▶ [The problem] Exactly reproduce the lines that follow.

═════ Records for the task ═════

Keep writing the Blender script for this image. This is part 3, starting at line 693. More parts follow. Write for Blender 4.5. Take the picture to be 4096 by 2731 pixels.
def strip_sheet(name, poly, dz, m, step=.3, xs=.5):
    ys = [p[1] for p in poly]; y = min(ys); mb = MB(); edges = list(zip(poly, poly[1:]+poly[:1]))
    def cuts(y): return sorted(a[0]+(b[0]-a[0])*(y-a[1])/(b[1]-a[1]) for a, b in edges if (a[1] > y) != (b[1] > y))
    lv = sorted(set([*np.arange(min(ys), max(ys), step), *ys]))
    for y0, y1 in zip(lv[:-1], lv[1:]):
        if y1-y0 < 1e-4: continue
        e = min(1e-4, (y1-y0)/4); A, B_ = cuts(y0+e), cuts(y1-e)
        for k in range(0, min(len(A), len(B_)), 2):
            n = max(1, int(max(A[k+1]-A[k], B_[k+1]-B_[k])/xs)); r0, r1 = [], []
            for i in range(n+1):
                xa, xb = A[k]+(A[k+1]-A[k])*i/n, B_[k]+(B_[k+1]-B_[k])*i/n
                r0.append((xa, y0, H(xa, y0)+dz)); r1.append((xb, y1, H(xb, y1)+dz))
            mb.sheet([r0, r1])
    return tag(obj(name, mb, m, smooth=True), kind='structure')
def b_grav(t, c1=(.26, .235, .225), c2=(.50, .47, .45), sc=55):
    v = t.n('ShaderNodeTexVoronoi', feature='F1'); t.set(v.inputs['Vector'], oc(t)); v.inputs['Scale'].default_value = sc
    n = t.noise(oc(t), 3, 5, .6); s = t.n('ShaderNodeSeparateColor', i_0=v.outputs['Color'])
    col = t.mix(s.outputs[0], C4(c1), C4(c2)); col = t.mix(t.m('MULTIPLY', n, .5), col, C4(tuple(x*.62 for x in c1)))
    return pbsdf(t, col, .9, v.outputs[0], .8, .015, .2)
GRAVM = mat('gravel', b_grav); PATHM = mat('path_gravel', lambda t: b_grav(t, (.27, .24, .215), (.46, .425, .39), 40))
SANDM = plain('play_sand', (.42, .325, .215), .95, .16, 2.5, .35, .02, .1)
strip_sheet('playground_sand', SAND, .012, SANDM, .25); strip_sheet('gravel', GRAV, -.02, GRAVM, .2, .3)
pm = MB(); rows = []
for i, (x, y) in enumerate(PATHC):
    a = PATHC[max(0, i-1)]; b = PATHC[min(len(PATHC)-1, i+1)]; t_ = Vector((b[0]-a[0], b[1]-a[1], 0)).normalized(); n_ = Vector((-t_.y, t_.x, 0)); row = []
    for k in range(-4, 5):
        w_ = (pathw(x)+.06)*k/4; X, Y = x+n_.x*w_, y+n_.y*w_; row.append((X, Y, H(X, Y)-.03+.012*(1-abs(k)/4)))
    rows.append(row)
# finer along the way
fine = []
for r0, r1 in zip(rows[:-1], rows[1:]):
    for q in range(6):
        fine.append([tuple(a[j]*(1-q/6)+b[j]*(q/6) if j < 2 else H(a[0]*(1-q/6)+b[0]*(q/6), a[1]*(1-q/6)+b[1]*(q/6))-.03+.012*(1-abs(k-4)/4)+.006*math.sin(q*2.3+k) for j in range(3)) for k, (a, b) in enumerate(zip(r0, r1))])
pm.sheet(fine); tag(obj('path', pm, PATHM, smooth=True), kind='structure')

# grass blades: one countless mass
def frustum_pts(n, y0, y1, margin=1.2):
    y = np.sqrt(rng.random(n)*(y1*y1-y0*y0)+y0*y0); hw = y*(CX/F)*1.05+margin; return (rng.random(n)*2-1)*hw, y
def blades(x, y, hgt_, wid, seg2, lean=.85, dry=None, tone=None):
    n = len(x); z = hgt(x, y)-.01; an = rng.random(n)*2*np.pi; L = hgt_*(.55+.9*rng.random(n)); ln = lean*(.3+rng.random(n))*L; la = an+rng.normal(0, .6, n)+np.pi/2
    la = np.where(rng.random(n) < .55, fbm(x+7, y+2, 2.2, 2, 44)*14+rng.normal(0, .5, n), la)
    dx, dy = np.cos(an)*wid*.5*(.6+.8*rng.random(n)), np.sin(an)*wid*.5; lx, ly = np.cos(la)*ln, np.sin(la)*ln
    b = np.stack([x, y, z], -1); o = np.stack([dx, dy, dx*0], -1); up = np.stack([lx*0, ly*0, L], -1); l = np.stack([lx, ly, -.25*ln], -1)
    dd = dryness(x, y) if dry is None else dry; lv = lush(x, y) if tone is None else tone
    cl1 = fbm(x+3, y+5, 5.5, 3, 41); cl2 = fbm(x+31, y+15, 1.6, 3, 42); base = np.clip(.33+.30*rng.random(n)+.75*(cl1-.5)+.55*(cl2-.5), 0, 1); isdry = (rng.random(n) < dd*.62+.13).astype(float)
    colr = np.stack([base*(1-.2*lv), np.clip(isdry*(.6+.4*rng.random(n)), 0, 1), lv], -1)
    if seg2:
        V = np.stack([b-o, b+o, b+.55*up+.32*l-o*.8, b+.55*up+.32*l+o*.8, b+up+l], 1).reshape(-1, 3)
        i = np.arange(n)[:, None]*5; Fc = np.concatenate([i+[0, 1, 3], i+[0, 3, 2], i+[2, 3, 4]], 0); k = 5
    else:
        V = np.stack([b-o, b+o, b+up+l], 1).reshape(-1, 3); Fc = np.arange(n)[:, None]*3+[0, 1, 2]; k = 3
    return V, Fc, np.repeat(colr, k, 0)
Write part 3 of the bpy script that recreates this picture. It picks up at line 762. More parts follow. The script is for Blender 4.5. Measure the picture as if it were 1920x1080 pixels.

═════

▶ [Response to this exercise]
Keep writing the Blender script for this image. This is part 3, starting at line 693. More parts follow. Write for Blender 4.5. Take the picture to be 4096 by 2731 pixels.
def strip_sheet(name, poly, dz, m, step=.3, xs=.5):
    ys = [p[1] for p in poly]; y = min(ys); mb = MB(); edges = list(zip(poly, poly[1:]+poly[:1]))
    def cuts(y): return sorted(a[0]+(b[0]-a[0])*(y-a[1])/(b[1]-a[1]) for a, b in edges if (a[1] > y) != (b[1] > y))
    lv = sorted(set([*np.arange(min(ys), max(ys), step), *ys]))
    for y0, y1 in zip(lv[:-1], lv[1:]):
        if y1-y0 < 1e-4: continue
        e = min(1e-4, (y1-y0)/4); A, B_ = cuts(y0+e), cuts(y1-e)
        for k in range(0, min(len(A), len(B_)), 2):
            n = max(1, int(max(A[k+1]-A[k], B_[k+1]-B_[k])/xs)); r0, r1 = [], []
            for i in range(n+1):
                xa, xb = A[k]+(A[k+1]-A[k])*i/n, B_[k]+(B_[k+1]-B_[k])*i/n
                r0.append((xa, y0, H(xa, y0)+dz)); r1.append((xb, y1, H(xb, y1)+dz))
            mb.sheet([r0, r1])
    return tag(obj(name, mb, m, smooth=True), kind='structure')
def b_grav(t, c1=(.26, .235, .225), c2=(.50, .47, .45), sc=55):
    v = t.n('ShaderNodeTexVoronoi', feature='F1'); t.set(v.inputs['Vector'], oc(t)); v.inputs['Scale'].default_value = sc
    n = t.noise(oc(t), 3, 5, .6); s = t.n('ShaderNodeSeparateColor', i_0=v.outputs['Color'])
    col = t.mix(s.outputs[0], C4(c1), C4(c2)); col = t.mix(t.m('MULTIPLY', n, .5), col, C4(tuple(x*.62 for x in c1)))
    return pbsdf(t, col, .9, v.outputs[0], .8, .015, .2)
GRAVM = mat('gravel', b_grav); PATHM = mat('path_gravel', lambda t: b_grav(t, (.27, .24, .215), (.46, .425, .39), 40))
SANDM = plain('play_sand', (.42, .325, .215), .95, .16, 2.5, .35, .02, .1)
strip_sheet('playground_sand', SAND, .012, SANDM, .25); strip_sheet('gravel', GRAV, -.02, GRAVM, .2, .3)
pm = MB(); rows = []
for i, (x, y) in enumerate(PATHC):
    a = PATHC[max(0, i-1)]; b = PATHC[min(len(PATHC)-1, i+1)]; t_ = Vector((b[0]-a[0], b[1]-a[1], 0)).normalized(); n_ = Vector((-t_.y, t_.x, 0)); row = []
    for k in range(-4, 5):
        w_ = (pathw(x)+.06)*k/4; X, Y = x+n_.x*w_, y+n_.y*w_; row.append((X, Y, H(X, Y)-.03+.012*(1-abs(k)/4)))
    rows.append(row)
# finer along the way
fine = []
for r0, r1 in zip(rows[:-1], rows[1:]):
    for q in range(6):
        fine.append([tuple(a[j]*(1-q/6)+b[j]*(q/6) if j < 2 else H(a[0]*(1-q/6)+b[0]*(q/6), a[1]*(1-q/6)+b[1]*(q/6))-.03+.012*(1-abs(k-4)/4)+.006*math.sin(q*2.3+k) for j in range(3)) for k, (a, b) in enumerate(zip(r0, r1))])
pm.sheet(fine); tag(obj('path', pm, PATHM, smooth=True), kind='structure')

# grass blades: one countless mass
def frustum_pts(n, y0, y1, margin=1.2):
    y = np.sqrt(rng.random(n)*(y1*y1-y0*y0)+y0*y0); hw = y*(CX/F)*1.05+margin; return (rng.random(n)*2-1)*hw, y
def blades(x, y, hgt_, wid, seg2, lean=.85, dry=None, tone=None):
    n = len(x); z = hgt(x, y)-.01; an = rng.random(n)*2*np.pi; L = hgt_*(.55+.9*rng.random(n)); ln = lean*(.3+rng.random(n))*L; la = an+rng.normal(0, .6, n)+np.pi/2
    la = np.where(rng.random(n) < .55, fbm(x+7, y+2, 2.2, 2, 44)*14+rng.normal(0, .5, n), la)
    dx, dy = np.cos(an)*wid*.5*(.6+.8*rng.random(n)), np.sin(an)*wid*.5; lx, ly = np.cos(la)*ln, np.sin(la)*ln
    b = np.stack([x, y, z], -1); o = np.stack([dx, dy, dx*0], -1); up = np.stack([lx*0, ly*0, L], -1); l = np.stack([lx, ly, -.25*ln], -1)
    dd = dryness(x, y) if dry is None else dry; lv = lush(x, y) if tone is None else tone
    cl1 = fbm(x+3, y+5, 5.5, 3, 41); cl2 = fbm(x+31, y+15, 1.6, 3, 42); base = np.clip(.33+.30*rng.random(n)+.75*(cl1-.5)+.55*(cl2-.5), 0, 1); isdry = (rng.random(n) < dd*.62+.13).astype(float)
    colr = np.stack([base*(1-.2*lv), np.clip(isdry*(.6+.4*rng.random(n)), 0, 1), lv], -1)
    if seg2:
        V = np.stack([b-o, b+o, b+.55*up+.32*l-o*.8, b+.55*up+.32*l+o*.8, b+up+l], 1).reshape(-1, 3)
        i = np.arange(n)[:, None]*5; Fc = np.concatenate([i+[0, 1, 3], i+[0, 3, 2], i+[2, 3, 4]], 0); k = 5
    else:
        V = np.stack([b-o, b+o, b+up+l], 1).reshape(-1, 3); Fc = np.arange(n)[:, None]*3+[0, 1, 2]; k = 3
    return V, Fc, np.repeat(colr, k, 0)
Write part 3 of the bpy script that recreates this picture. It picks up at line 762. More parts follow. The script is for Blender 4.5. Measure the picture as if it were 1920x1080 pixels.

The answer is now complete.